Euro online market ‘will continue to lag behind US’

Claims that Europe’s consumer Internet market is in “catch-up mode” with North America have been rejected by Forrester Research, one of the leading Internet research groups in the US.

Speaking in London last Thursday, Emily Nagle Green, managing director of Forrester Research’s Dutch-based European subsidiary, said: “Compared with the US, Europe’s dismal uptake of the Internet shows no sign of improving in the next three years.”

Green predicts Europe’s online population will grow from four per cent today to 13 per cent by 2001. Meanwhile, Forrester predicts the percentage of population in the US online by 2001 will have grown to 40 per cent.

Among factors identified by Forrester as hindering rapid growth in the European Internet markets are that telecoms costs are about five times higher in Europe; Europeans remain reluctant to buy goods online; and higher labour costs are preventing the rapid development of online ventures and content.

Despite Forrester’s gloomy prognosis, Green predicts rapid growth in business-to-business e-commerce across Europe will continue. He suggests business trade will account for 80 per cent of Net commerce – a $64bn (38.8bn) market by 2001, compared with $206bn in the US.

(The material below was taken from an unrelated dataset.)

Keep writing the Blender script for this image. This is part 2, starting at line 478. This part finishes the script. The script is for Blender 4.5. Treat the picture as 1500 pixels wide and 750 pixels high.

But this e-commerce will still represent less than one per cent of European GDP – compared with the 2.7 per cent of US GDP which Forrester predicts e-commerce will account for by 2001.

The numbers of home-based Internet users finally outstripped business users in the UK for the first time in May, according to research published this week by BMRB International. The survey found 5.5 million users – 12 per cent of the UK’s adult population – have used the Internet over the past six months.

Forty per cent of respondents identified themselves positively as “home” users, compared with 36 per cent of respondents who identified themselves as “business users”, in the telephone survey among 1,000 Internet users.